Start RECORDS FOR THIS TASK

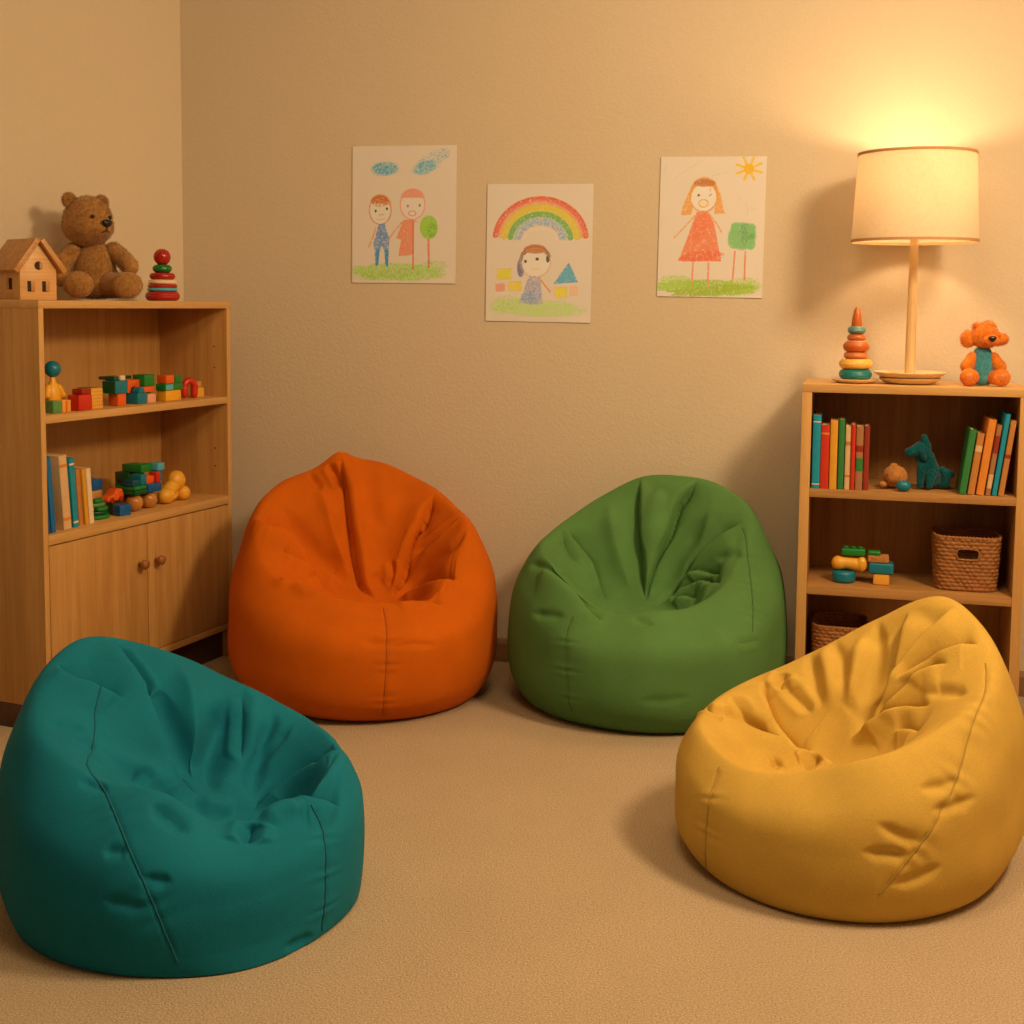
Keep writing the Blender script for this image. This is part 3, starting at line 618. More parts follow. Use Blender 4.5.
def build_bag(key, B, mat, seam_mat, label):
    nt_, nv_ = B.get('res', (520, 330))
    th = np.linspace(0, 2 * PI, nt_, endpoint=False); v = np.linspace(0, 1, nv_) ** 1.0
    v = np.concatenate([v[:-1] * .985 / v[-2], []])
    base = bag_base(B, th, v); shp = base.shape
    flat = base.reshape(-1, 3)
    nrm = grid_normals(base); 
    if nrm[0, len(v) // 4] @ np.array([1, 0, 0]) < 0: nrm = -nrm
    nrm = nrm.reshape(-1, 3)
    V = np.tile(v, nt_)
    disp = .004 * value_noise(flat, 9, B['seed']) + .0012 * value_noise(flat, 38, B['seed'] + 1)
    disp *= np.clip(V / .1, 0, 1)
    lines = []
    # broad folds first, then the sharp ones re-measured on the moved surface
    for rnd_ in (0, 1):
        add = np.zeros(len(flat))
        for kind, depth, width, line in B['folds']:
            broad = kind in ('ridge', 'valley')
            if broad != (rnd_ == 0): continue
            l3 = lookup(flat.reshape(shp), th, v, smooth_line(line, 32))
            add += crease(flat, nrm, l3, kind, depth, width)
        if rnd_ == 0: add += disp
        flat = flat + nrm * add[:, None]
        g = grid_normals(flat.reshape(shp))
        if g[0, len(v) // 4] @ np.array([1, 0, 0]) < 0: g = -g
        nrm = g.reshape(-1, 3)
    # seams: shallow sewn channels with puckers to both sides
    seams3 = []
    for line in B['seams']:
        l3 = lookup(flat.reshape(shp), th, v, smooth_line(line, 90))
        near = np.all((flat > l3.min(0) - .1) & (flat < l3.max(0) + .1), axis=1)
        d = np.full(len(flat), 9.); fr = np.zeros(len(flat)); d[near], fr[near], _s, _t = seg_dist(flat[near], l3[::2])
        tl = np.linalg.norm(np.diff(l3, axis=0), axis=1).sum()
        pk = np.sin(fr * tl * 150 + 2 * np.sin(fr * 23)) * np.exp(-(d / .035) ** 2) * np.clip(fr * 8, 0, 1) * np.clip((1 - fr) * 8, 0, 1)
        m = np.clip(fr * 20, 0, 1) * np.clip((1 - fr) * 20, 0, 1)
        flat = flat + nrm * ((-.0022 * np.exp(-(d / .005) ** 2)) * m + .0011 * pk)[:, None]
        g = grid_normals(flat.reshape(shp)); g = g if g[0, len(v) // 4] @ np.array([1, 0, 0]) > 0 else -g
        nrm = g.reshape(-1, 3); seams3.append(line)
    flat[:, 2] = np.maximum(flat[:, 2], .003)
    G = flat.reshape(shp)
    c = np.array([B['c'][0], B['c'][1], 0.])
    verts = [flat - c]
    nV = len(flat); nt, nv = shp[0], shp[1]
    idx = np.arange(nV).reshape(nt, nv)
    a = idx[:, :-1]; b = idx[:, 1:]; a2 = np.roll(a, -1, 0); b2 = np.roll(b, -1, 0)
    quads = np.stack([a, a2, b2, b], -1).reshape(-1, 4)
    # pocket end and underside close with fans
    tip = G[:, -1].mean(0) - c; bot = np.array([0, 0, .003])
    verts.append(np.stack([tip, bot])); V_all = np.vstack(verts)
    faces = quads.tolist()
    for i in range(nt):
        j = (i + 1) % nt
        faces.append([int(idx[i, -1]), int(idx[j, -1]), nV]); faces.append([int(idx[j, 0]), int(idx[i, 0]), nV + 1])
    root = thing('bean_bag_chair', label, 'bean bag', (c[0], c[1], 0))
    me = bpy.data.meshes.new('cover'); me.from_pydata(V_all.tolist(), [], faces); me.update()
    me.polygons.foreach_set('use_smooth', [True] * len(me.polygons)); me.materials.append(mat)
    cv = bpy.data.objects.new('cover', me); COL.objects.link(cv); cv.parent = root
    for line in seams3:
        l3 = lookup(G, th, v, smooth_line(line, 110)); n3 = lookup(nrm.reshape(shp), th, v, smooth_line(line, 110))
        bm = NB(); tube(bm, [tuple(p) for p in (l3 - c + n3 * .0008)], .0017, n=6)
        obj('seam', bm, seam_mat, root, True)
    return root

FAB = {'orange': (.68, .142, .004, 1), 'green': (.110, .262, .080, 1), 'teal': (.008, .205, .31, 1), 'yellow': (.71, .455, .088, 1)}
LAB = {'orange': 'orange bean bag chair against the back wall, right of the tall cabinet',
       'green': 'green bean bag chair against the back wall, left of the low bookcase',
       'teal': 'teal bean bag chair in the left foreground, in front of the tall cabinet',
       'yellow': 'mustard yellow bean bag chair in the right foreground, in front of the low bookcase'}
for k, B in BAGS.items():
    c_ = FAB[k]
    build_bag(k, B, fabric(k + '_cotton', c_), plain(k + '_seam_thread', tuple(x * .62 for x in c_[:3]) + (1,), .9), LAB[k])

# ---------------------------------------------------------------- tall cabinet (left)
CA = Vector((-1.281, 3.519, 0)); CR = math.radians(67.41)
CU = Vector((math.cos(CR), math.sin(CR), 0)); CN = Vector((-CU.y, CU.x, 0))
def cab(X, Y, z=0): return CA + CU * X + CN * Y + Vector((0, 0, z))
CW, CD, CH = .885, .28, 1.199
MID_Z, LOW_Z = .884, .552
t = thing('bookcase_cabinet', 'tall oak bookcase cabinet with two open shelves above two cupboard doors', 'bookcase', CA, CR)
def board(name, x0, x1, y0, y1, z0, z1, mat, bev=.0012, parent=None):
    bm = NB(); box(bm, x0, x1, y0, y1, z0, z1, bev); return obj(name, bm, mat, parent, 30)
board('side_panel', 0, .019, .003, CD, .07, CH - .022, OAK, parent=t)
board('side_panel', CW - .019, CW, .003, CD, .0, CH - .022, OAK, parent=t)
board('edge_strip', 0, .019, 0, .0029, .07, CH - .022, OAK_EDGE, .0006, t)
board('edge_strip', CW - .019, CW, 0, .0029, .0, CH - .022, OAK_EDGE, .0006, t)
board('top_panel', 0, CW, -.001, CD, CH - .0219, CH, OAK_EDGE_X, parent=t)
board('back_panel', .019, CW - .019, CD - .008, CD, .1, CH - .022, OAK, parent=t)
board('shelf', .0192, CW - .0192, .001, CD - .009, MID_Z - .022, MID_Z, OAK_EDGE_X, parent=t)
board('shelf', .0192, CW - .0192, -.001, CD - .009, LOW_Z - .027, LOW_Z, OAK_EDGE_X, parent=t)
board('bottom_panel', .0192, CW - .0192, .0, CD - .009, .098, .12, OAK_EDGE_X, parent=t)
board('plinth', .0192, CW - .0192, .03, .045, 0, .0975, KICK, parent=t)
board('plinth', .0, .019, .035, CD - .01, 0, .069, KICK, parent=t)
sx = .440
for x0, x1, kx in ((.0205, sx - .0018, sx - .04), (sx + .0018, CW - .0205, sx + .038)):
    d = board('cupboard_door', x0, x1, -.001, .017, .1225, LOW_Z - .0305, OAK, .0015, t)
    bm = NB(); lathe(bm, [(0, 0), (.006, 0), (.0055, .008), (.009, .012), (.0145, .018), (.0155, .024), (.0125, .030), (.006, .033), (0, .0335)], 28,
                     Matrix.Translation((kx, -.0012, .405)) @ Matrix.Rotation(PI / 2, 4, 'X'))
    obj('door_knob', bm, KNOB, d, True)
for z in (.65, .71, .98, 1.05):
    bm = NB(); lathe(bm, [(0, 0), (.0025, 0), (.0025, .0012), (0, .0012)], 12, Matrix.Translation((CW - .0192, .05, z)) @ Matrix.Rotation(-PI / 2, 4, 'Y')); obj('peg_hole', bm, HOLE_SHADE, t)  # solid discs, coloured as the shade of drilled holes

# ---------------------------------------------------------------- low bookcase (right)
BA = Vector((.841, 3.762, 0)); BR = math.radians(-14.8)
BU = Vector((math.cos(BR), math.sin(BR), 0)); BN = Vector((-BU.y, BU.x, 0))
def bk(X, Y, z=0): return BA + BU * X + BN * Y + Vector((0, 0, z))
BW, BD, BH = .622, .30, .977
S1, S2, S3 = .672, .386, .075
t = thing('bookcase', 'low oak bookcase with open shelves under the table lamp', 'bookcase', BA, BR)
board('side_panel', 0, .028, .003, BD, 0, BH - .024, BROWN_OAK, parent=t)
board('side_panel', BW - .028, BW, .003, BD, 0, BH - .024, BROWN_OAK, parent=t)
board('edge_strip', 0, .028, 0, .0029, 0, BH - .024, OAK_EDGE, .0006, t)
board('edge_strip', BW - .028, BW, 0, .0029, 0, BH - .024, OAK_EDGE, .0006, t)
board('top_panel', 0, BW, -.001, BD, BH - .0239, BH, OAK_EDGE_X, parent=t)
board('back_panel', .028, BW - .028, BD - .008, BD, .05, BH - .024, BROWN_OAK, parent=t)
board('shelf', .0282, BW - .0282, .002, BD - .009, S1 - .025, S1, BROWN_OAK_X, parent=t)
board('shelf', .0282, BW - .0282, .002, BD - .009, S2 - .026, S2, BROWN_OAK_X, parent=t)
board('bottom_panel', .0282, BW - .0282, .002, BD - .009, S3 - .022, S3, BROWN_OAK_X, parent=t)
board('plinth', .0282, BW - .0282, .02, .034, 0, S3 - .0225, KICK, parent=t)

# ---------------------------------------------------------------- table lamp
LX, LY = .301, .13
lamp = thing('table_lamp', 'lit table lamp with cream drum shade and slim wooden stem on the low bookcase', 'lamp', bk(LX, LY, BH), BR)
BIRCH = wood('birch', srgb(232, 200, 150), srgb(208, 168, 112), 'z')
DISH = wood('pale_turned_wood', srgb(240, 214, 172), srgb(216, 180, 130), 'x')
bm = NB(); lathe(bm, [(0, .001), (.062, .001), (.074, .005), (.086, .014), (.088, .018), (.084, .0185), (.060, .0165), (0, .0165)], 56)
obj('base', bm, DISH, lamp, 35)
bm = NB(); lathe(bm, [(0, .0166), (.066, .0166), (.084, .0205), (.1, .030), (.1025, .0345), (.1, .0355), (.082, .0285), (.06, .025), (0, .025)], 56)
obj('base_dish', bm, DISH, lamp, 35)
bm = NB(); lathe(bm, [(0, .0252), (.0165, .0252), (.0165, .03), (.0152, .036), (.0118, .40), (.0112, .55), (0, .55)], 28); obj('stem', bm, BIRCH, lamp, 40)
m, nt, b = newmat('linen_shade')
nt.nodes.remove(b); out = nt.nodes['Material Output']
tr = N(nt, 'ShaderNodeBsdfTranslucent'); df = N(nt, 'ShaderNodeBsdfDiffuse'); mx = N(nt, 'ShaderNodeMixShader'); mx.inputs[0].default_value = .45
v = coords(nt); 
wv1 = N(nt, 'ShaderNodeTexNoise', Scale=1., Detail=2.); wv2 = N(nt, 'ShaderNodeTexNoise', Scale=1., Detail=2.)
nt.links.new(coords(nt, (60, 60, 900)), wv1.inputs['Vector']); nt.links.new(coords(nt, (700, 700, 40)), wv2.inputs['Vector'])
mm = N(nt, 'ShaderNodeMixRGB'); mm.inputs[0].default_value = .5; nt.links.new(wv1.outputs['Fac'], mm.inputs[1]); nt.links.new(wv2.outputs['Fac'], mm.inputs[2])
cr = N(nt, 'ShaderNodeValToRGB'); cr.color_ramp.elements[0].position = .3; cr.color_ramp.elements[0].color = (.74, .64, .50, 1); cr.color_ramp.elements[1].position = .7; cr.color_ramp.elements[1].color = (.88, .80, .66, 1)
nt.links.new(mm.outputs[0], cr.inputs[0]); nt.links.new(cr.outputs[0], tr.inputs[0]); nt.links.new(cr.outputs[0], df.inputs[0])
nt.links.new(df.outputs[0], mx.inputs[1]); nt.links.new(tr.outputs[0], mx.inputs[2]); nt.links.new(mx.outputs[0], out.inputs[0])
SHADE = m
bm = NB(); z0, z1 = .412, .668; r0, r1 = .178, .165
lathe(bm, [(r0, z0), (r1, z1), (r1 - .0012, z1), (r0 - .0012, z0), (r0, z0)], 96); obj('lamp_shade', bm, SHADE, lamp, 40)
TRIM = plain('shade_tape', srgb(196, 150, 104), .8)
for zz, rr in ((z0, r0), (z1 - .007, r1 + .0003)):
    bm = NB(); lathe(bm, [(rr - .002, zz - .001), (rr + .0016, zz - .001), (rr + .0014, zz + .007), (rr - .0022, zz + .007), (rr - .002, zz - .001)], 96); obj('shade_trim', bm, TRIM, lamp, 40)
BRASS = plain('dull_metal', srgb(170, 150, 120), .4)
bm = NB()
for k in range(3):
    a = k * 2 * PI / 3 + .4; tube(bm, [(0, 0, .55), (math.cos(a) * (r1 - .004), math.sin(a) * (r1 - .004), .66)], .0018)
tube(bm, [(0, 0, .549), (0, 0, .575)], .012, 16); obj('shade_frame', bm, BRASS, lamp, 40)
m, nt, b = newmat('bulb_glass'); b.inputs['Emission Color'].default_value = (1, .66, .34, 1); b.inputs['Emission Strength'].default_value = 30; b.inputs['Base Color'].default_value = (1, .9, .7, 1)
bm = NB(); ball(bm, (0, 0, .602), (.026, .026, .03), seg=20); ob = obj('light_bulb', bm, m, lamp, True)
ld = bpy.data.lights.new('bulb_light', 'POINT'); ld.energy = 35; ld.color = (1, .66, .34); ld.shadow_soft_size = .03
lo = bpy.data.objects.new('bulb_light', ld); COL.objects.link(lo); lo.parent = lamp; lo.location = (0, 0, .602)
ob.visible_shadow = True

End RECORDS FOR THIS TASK
Start RECORDS FOR THIS TASK

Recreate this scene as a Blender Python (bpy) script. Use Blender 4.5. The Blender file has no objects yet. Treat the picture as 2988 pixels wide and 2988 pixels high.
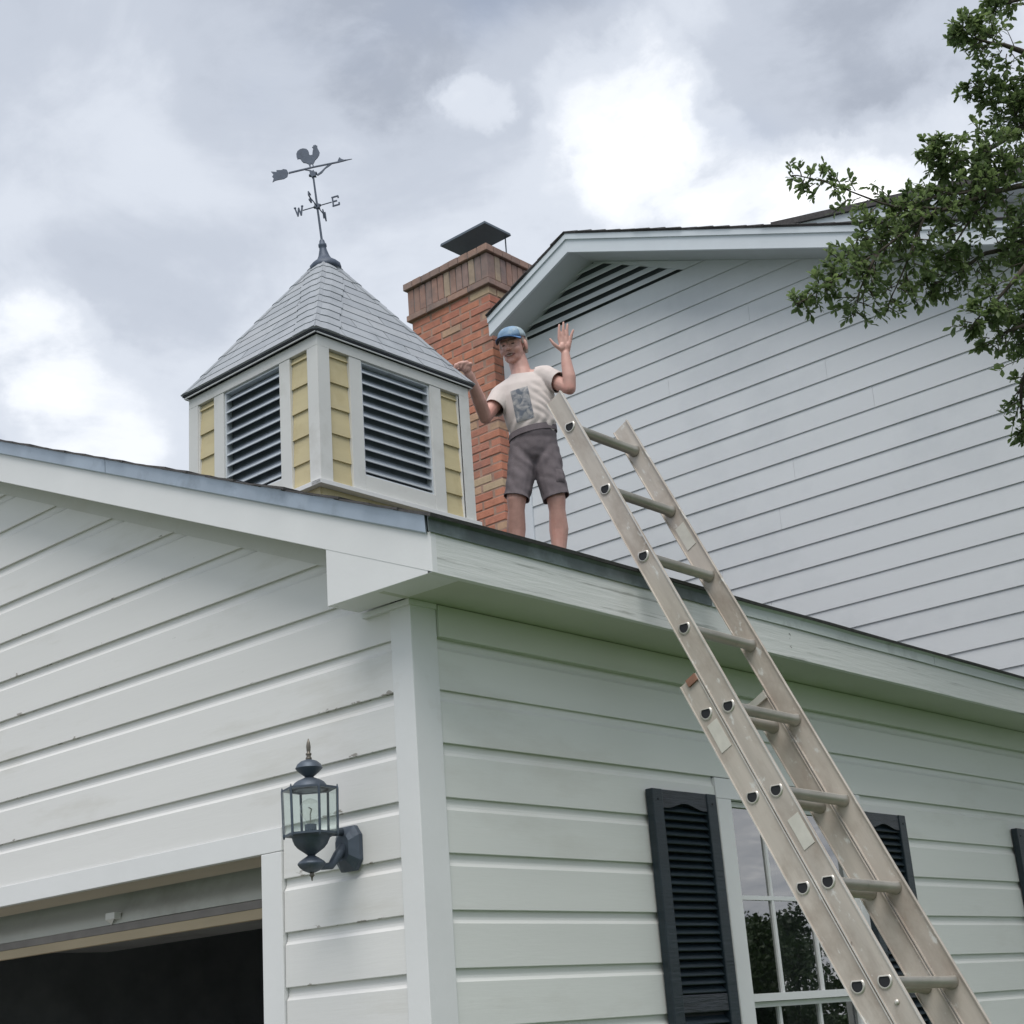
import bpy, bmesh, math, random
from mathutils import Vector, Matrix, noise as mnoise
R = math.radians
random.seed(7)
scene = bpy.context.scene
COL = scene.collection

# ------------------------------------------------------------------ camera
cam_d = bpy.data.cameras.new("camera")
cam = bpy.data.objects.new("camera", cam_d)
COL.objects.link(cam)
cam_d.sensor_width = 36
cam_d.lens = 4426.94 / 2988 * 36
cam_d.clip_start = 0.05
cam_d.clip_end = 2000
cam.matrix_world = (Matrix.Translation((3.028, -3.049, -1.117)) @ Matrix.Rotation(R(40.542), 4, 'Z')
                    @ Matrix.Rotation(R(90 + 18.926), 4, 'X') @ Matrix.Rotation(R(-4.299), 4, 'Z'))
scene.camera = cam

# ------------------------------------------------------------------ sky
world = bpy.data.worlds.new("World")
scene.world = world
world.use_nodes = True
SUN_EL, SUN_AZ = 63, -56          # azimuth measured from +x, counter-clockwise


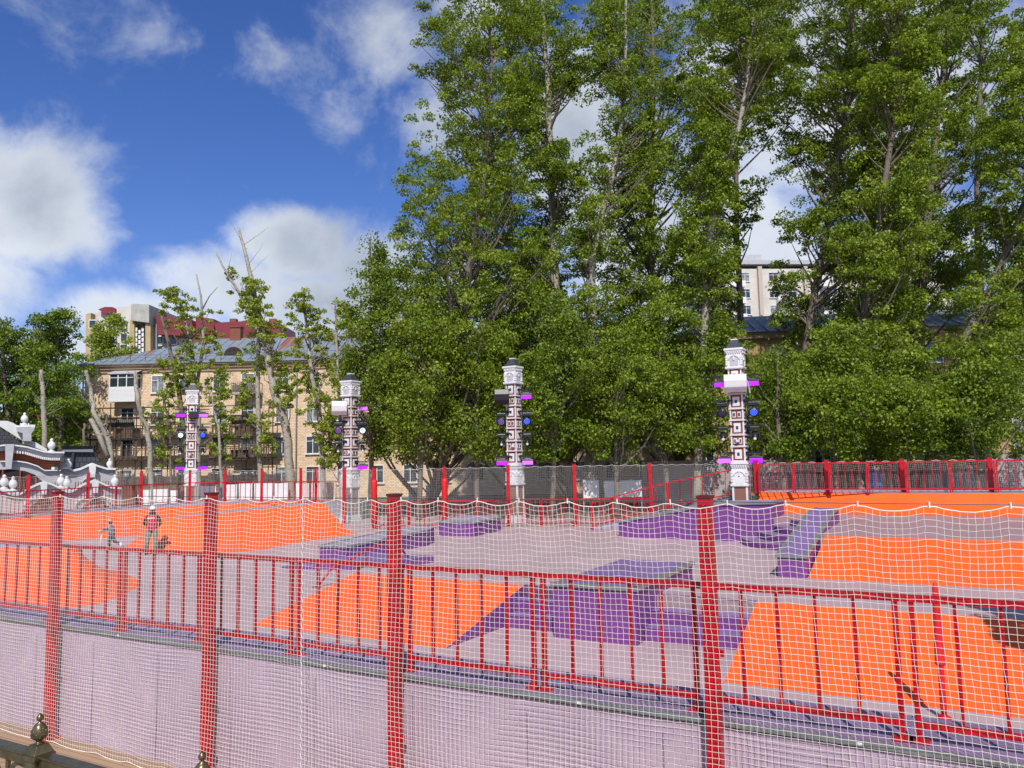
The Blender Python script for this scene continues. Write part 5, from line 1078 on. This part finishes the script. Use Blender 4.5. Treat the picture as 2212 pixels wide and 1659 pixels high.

End RECORDS FOR THIS TASK

REQUIREMENTS:
Out of the records above, set down only the lines from the one that contains "Recreate this scene" through the one that contains "COL = scene.collection", unchanged and without the pictures.

SOLUTION TO THIS TASK:
Recreate this scene as a Blender Python (bpy) script. Use Blender 4.5. The Blender file has no objects yet. Treat the picture as 2988 pixels wide and 2988 pixels high.
import bpy, bmesh, math, random
from mathutils import Vector, Matrix, noise as mnoise
R = math.radians
random.seed(7)
scene = bpy.context.scene
COL = scene.collection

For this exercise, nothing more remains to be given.